L’architetto Botta per la verità non voleva salire così in alto, ma i tecnici dell’Università lo hanno fatto ammonito: «Non penserà, esimio professore, che i libri possano stare sottoterra? Lì c’è l’Adige, può esondare da un momento all’altro: prego, salga di un piano e faccia sedere lì i nostri volumi». Fu così che il palazzo dei sogni cominciò a trasformarsi in «mostro». E il Comune s’arrabbiò (35,3 metri anziché 27, che già erano ampiamenti in deroga).
Ma non è neppure l’altezza il vero problema. Il punto dello scontro (dichiarato a mezza voce) sono i parcheggi. Alla fine il progetto della Biblioteca nasconde sottoterra (pur scendendo di ben dieci metri) soltanto due piani di parcheggi. E l’ateneo ha fatto i conti: quei posti macchina bastano solo per il personale dell’Università. Eh no, miei cari, «s-botta» il Comune, «il protocollo d’intesa (a firma Egidi-Pacher nel 2000) mette nero su bianco che il Comune avrà a disposizione tanti parcheggi quanti ne ha ora nel piazzale Sanseverino che vi cediamo. O trovate la soluzione, oppure non se ne fa nulla». Gli uomini dell’università tornano negli uffici del Sapere e provano a fare di conto, ma i conti non tornano: i parcheggi restano sempre gli stessi. Che fare? Tutto si blocca.
Possibile che il Grande Tempio sia fermo a causa di duecento volgari posti macchina? Diciamo che quei parcheggi sono la leva più semplice per tener fermo - per ora - il «mostro». Ma la vera preoccupazione è un’altra.

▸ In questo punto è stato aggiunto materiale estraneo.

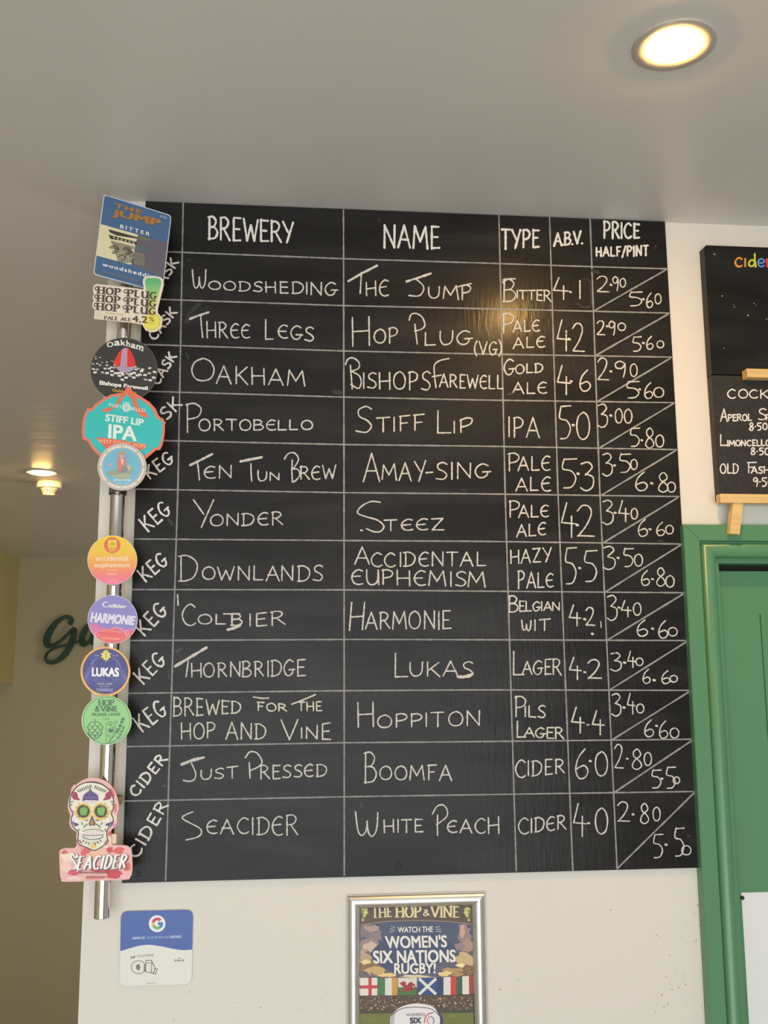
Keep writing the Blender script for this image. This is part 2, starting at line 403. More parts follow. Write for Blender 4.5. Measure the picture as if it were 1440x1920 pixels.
    def next(s):
        a = Art(s.o, s.Y); a.n = s.n + 5; a.clip = s.clip; a.step = s.step; return a
# ------------------------------------------------------------------ the room
CEIL = at(1300, 419, WALL)[2]
def struct(name, mb, m, parent=None):
    o = mb.build(name, m, parent)
    if parent is None: o['kind'] = 'structure'
    return o
XL = at(155, 1700, WALL)[0]                    # free left end of the wall with the board
XR, YB, YR = 2.9, 7.67, -2.4
ARCH = WALL - .022                             # face of the door frame
DX0 = at(1281, 983, ARCH)[0]; DZ1 = at(1281, 983, ARCH)[2]
DX1 = DX0 + .93
HX0, HX1, HZ = DX0 + .05, DX1 - .05, DZ1 - .05  # door hole in the wall
w = MB()
w.box((XL, WALL, 0), (HX0, WALL + .12, CEIL)); w.box((HX0, WALL, HZ), (HX1, WALL + .12, CEIL)); w.box((HX1, WALL, 0), (XR, WALL + .12, CEIL))
wf = struct('wall_front', w, wall_m)
# scuffs and specks on the wall paint
sc = MB(); rn = random.Random(5)
for k in range(46):
    x, y = (rn.uniform(1225, 1322), rn.uniform(1690, 1900)) if k < 26 else (rn.uniform(215, 640), rn.uniform(1850, 1915)) if k < 38 else (rn.uniform(930, 1200), rn.uniform(1700, 1915))
    sz = rn.uniform(.6, 1.5)
    sc.poly([at(x + sz*(1+.5*rn.random())*math.cos(t), y + sz*math.sin(t), WALL - .0003) for t in (0, 1.05, 2.1, 3.14, 4.2, 5.2)])
sc.build('scuff_marks', mat('wall_scuff', lin((168, 158, 140)), .7), wf)
struct('ceiling', MB().box((-3.0, YR, CEIL), (XR + .1, YB + .1, CEIL + .1)), ceil_m)
sp_ = MB(); rn = random.Random(3)
for x, y, s_ in ((212,325,2.0),(232,352,1.4),(123,334,1.2),(122,362,1.0),(540,103,1.0),(736,196,1.2),(1340,70,1.0),(285,300,.9),(315,378,1.6),(735,391,1.5)):
    sp_.poly([atz(x + s_*1.3*math.cos(t)*(1+.3*rn.random()), y + s_*.7*math.sin(t), CEIL - .0003) for t in (0, 1.05, 2.1, 3.14, 4.2, 5.2)])
sp_.build('paint_flecks', mat('white_fleck', lin((236, 232, 226)), .4), bpy.data.objects['ceiling'])
struct('floor', MB().box((-3.0, YR, -.1), (XR + .1, 2.4, 0)), floor_m)
LOW = -1.3                                     # the room behind lies lower
struct('floor_lower', MB().box((-3.0, 2.4, LOW - .1), (XR + .1, YB + .1, LOW)), lowfloor_m)
struct('trim_2', MB().box((-3.0, 2.36, LOW), (XR + .1, 2.4, -.1)), back_m)
struct('wall_back', MB().box((-2.9, YB, LOW), (XR, YB + .1, CEIL)), back_m)
struct('wall_left', MB().box((-3.0, YR, LOW), (-2.9, YB, CEIL)), back_m)
r_ = MB()
r_.box((XR, YR, LOW), (XR + .1, 4.6, CEIL)); r_.box((XR, 6.4, LOW), (XR + .1, YB, CEIL)); r_.box((XR, 4.6, LOW), (XR + .1, 6.4, .35)); r_.box((XR, 4.6, 2.05), (XR + .1, 6.4, CEIL))  # opening left for the added back-room fill
struct('wall_right', r_, dark_m)
r_ = MB()
for y in (4.6, 5.47, 6.34): r_.box((XR + .03, y, .35), (XR + .08, y + .06, 2.05))
for z in (.35, 1.99): r_.box((XR + .03, 4.6, z), (XR + .08, 6.4, z + .06))
struct('added_window', r_, window_m)  # unseen window frame, added to go with the back-room fill
bx, bz = at(25, 1280, YB)[0], at(25, 1280, YB)[2]
struct('trim_1', MB().box((-2.9, 3.6, bz), (bx, YB, CEIL)), olive_m)
r_ = MB()
r_.box((-2.9, YR - .12, 0), (-2.2, YR, CEIL)); r_.box((1.6, YR - .12, 0), (XR, YR, CEIL))
r_.box((-2.2, YR - .12, 0), (1.6, YR, .25)); r_.box((-2.2, YR - .12, 2.35), (1.6, YR, CEIL))
struct('wall_rear', r_, dark_m)
r_ = MB()
for x in (-2.2, -.96, .27, 1.54): r_.box((x, YR - .08, .25), (x + .06, YR - .03, 2.35))
for z in (.25, 1.75, 2.29): r_.box((-2.2, YR - .08, z), (1.6, YR - .03, z + .06))
struct('window_1', r_, window_m)

# ------------------------------------------------------------------ door and its frame
door = bpy.data.objects.new('door_1', None); door.location = (DX0, WALL, 0); link(door); ORIGIN[door.name] = Vector(door.location); door['kind'] = 'structure'
def sweep(prof, name, m):
    """profile (inward distance, depth) mitred up the left jamb, over the top and down the right jamb"""
    mb = MB(); rows = []
    for u, y in prof:
        rows.append([mb.vert(p) for p in ((DX0+u, y, 0), (DX0+u, y, DZ1-u), (DX1-u, y, DZ1-u), (DX1-u, y, 0))])
    n = len(prof)
    for k in range(n - 1):
        for j in range(3): mb.face([rows[k][j], rows[k][j+1], rows[k+1][j+1], rows[k+1][j]], smooth=False)
    return mb.build(name, m, door)
A0 = ARCH
sweep([(0, WALL), (0, A0 + .0015), (.0012, A0), (.0288, A0), (.030, A0 + .0012), (.030, A0 + .013), (.034, A0 + .013)], 'architrave', green_m)
mj = MB()
ribbon(mj, [(1284, 985), (1311, 1011)], .9, lambda x, y: at(x, y, A0 - .0001)); mj.build('mitre_joint', mat('joint_shadow_line', lin((40, 84, 58)), .6), door)
cx_, rr = .0475, .0135
prof = [(.034, A0 + .009), (.034, A0 + .010)]
mb = MB(); rows = []
pr = [(cx_ - rr*math.cos(math.pi*k/14), A0 + .011 - rr*.95*math.sin(math.pi*k/14)) for k in range(15)]
for u, y in pr: rows.append([mb.vert(p) for p in ((DX0+u, y, 0), (DX0+u, y, DZ1-u), (DX1-u, y, DZ1-u), (DX1-u, y, 0))])
for k in range(len(pr) - 1):
    for j in range(3): mb.face([rows[k][j], rows[k][j+1], rows[k+1][j+1], rows[k+1][j]], smooth=True)
me_o = mb.build('moulding', green_m, door)
sweep([(.061, A0 + .012), (.064, A0 + .012), (.064, A0 + .016), (.0655, A0 + .016), (.070, A0 + .016), (.070, A0 + .060)], 'door_stop', green_m)
DY = A0 + .045
DT = at(1390, 1071, DY)[2]
d_ = MB(); gx = at(1425, 1152, DY)[0]; gt = at(1425, 1152, DY)[2]
x0, x1 = DX0 + .066, DX1 - .066
d_.box((x0, DY + .004, .01), (x1, DY + .040, DT))
d_.box((x0, DY, gt), (x1, DY + .004, DT))
xs = [x0] + [gx + k * .115 for k in range(6)] + [x1]
for a, c in zip(xs, xs[1:]): d_.box((a + (.0013 if a != x0 else 0), DY, .01), (c - (.0013 if c != x1 else 0), DY + .004, gt))
d_.build('door_panel', green_m, door)
g_ = MB(); g_.box((x0 - .01, DY + .02, DT + .0005), (x1 + .01, DY + .05, HZ - .003)); g_.build('head_gap_shade', gapshade_m, door, 'near-black block painted as the shade in the gap above the door')  # solid near-black block standing in for shade inside the gap
# notice pinned on the door
NY = DY - .0012
n0 = at(1390, 1674, NY)
nt_ = thing('door_notice', 'blank white sheet pinned to the lower part of the green door', 'notice', (n0[0], NY, n0[2] - .3))
n1 = at(1404, 1919, NY)
MB().box((n0[0], NY, n0[2] - .32), (n0[0] + .26, NY + .0012, n0[2])).build('sheet', paper_m, nt_)
p = at(1393, 1684, NY - .003)
MB().lathe([(.0030, 0), (.0035, .0015), (.0035, .003)], p, 'y', 16).build('drawing_pin', screw_m, nt_, 'black pin head')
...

Come cambierà la città con quel palazzo? Ancora non si è detto che nel progetto, oltre ai nove piani di «enciclopedia del sapere», è previsto anche un nuovo sottopasso della ferrovia, a sud del piazzale Sanseverino, parallelo a via Verdi, che costruisca un percorso a ridosso del retro di Sociologia, di Economia e del Molino Vittoria per servire il fiume di studenti. E poi un’altra strada pedonale in fregio alla ferrovia per convogliare un’altra parte di studenti, quelli di Lettere, verso la «Torre del sapere». Perché gli studenti, in un’ora buca di lezione, che fanno secondo voi? Vanno in Biblioteca. Perché lì ci sono anche gli altri studenti, ci sono le attività, i bar, perché lì c’è il giro, perché lì ci sono i libri, perché lì puoi fermarti a studiare. Perché lì, in definitiva, c’è il centro della vita. E anche una grande e magnificente piazza, davanti all’atrio, che potrà tenere fino a tremila persone. E una scalinata a gradoni che proteggerà dal rumore dei treni e darà un effetto anfiteatro. E ci saranno i turisti che guarderanno l’opera magnifica di Botta. E ci saranno gli uomini d’affari e tutti i ciclisti della green economy che dovranno transitare tra il centro della città e la nuova area Michelin. E ci saranno le banche, e i ristoranti saranno lì.
Il Comune fa due conti: non c’è posto per le macchine, mi tolgono pure altri spazi, e lì rischiano di muoversi diecimila persone, di concentrarsi tutte lì attorno, con un traffico a jo-jo da tutte le facoltà, con un pendolo fra Duomo-Biblioteca-Muse di proporzioni mai viste. La città si sposta, l’Università sta realizzando una nuova città. La sua città.
D’altronde Mario Botta, nel suo progetto-pamphlet è molto chiaro. «La Bibiloteca sarà in pietra rosso Trento, un angolo aperto sulla città, e costruirà un dialogo a distanza con il Duomo».
Il dialogo per ora sembra interrotto.